Pedagogical approach

The pedagogical approach for Science adheres to the LLT Teaching and Learning Policy. Subject specialists deliver the Science curriculum through50,55-minute lessons per fortnight

Rosenshine and ‘Teach Like a Champion’ strategies are implemented in all lessons and lesson episodes are designed to enable students to store knowledge into the long-term memory.

Lessons

Tasks and activities are engaging and whenever possible are linked to local context, careers and progression and develop cultural capital. Examples include development and history of scientific principles and inventions, discussions of potential careers such as doctors or electrical engineers and highlight the essential knowledge crossover between school learning and job roles.

Lessons are structured to enable students to review/retrieve prior knowledge and activate it to make connections with new learning. This is through ‘Do It Now’ tasks at the start of each lesson

In each lesson, students are informed what they are learning and what the outcomes for the lesson are. We call these ‘WALT’ (What we are all learning today,) and ‘WILF’ (What I’m Looking For.)

New information is delivered in small steps and models are provided to support student comprehension. In science, we utilise turn and talk, I do, we do, you do, worked examples and demonstrations to develop students’ essential knowledge in to independent and successful young adults.

Lessons provide opportunities for students to practice applying their new learning. This may include guided and/or independent practice.

Questioning is used to inform adaptive teaching, and this includes techniques such as ‘right is right’ to ensure students accurately and clearly articulate their responses.

Students are asked to complete practical based activities such a sscience investigations into multiple scientific phenomena, to develop scientific literacy and further develop the connections between substantive and disciplinary knowledge.

Students develop essential knowledge and then apply it in activities that ‘bring it all together.’ This ensures they connect knowledge and learning.

We assess an ever expanding curriculum. Assessment takes place in the form of formative and summative assessment tasks. These are carefully considered and link directly to the curriculum intent for the half term. Summative assessment samples from the whole curriculum – not just what has been taught most recently.
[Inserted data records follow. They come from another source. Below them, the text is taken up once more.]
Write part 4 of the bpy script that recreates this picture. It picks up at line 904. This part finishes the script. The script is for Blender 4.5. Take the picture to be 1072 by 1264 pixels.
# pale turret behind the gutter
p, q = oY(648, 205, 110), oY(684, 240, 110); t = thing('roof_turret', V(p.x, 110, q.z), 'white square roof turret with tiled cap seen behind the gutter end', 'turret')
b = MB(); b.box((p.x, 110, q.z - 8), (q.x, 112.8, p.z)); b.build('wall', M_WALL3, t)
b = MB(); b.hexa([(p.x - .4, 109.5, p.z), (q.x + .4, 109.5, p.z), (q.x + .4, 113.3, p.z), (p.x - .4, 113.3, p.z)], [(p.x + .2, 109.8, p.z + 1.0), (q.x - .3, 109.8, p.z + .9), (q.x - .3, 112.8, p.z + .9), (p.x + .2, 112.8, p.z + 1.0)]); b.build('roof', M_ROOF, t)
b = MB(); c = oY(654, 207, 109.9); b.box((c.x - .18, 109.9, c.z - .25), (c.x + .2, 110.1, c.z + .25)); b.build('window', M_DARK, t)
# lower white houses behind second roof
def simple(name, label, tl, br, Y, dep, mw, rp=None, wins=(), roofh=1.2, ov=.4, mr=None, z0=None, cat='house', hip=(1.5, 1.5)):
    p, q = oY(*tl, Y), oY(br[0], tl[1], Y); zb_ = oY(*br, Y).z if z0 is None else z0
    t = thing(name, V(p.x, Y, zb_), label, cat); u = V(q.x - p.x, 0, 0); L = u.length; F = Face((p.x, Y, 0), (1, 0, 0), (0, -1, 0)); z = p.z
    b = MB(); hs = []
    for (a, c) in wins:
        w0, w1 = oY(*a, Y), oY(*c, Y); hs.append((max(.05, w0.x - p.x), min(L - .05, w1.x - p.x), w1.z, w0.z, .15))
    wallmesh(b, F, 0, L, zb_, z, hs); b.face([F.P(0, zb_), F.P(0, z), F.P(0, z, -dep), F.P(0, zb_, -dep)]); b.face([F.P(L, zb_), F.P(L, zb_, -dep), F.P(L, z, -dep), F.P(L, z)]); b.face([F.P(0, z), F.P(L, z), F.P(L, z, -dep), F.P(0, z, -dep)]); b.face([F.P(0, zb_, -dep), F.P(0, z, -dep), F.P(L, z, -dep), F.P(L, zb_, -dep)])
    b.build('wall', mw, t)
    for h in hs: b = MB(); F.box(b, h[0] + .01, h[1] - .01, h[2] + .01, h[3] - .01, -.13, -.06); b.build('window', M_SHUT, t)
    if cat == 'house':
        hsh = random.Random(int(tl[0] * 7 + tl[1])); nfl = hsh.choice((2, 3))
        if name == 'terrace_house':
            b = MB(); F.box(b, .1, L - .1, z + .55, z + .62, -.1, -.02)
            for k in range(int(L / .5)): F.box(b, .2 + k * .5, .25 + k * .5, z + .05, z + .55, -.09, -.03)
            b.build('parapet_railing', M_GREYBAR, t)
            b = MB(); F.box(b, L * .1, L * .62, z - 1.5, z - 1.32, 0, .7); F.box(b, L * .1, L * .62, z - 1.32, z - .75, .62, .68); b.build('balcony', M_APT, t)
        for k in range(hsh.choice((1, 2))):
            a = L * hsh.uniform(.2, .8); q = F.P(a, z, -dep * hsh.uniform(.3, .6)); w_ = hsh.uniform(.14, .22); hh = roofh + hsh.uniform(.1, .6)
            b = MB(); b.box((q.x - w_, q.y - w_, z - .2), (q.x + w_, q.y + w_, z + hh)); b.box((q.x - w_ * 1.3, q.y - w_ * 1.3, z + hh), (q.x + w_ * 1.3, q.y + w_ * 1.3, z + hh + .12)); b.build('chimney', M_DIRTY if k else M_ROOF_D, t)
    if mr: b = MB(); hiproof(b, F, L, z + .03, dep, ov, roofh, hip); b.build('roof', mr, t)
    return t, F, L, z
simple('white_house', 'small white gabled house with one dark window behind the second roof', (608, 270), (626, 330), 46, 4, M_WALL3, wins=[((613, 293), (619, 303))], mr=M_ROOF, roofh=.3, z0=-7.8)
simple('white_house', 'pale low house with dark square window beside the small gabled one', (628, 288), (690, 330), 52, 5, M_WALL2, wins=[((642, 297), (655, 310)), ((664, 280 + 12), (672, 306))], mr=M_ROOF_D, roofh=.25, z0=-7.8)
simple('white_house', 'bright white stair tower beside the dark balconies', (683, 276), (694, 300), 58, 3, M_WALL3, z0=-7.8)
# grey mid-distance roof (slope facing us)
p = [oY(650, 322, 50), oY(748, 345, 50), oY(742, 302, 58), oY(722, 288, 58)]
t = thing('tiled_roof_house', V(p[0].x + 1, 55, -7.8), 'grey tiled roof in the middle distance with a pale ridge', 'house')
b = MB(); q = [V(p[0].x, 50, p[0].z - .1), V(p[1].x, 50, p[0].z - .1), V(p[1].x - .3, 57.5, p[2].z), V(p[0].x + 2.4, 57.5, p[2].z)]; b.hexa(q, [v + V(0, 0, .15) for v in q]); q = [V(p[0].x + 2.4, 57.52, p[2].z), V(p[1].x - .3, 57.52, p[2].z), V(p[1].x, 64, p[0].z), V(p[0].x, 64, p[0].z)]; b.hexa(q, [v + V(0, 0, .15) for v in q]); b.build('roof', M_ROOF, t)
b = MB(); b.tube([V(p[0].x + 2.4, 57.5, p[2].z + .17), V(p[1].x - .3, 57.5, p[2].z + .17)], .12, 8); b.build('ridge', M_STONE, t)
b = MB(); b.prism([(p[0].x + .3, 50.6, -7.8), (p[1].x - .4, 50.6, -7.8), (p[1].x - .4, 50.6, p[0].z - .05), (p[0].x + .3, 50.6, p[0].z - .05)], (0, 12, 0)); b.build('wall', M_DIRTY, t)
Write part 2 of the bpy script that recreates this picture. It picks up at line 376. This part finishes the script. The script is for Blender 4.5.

Clear ‘essential knowledge reading’ activities are provided to support reading development and provide depth and breadth to the curriculum. Examples in science include wider reading activities to broaden and deepen essential knowledge, as well as consolidating the learning provided within each topic. There are regularly reading activities within lessons that allow students to comprehend specific scientific terminology.

Literacy

In Science teachers:

Clearly communicate their subject discipline using appropriate vocabulary. This includes the use of command words, vocabulary lists, Tier 2 and 3 vocabulary.

Science reading materials are carefully selected to develop reading and comprehension skills. The Science department teach reading comprehension strategies through disciplinary reading strategies such as reciprocal reading, reading lists, going for goals with REAL, explicit vocabulary instruction, DARTS and modelling. We provide support for students so they can access challenging texts such as Frayer models, using glossaries and explicit vocabulary instruction.

In Science we provide opportunities for students to ‘bring together’ knowledge developed. This is through extended writing tasks, practical demonstrations or other data analysis and evaluation tasks.

To develop oracy the Science department uses physical and linguistic strands as well as cognitive structure to assist in students' ability to communicate ideas and concepts verbally.

In science, we run a number of extra-curricular activities to broaden the scope of the science curriculum. These include events such as a weekly STEM club, weekly ecology club, Science Fair Project, scientific journal club and trips to Chester zoo, physics Olympics and Big Bang science fair.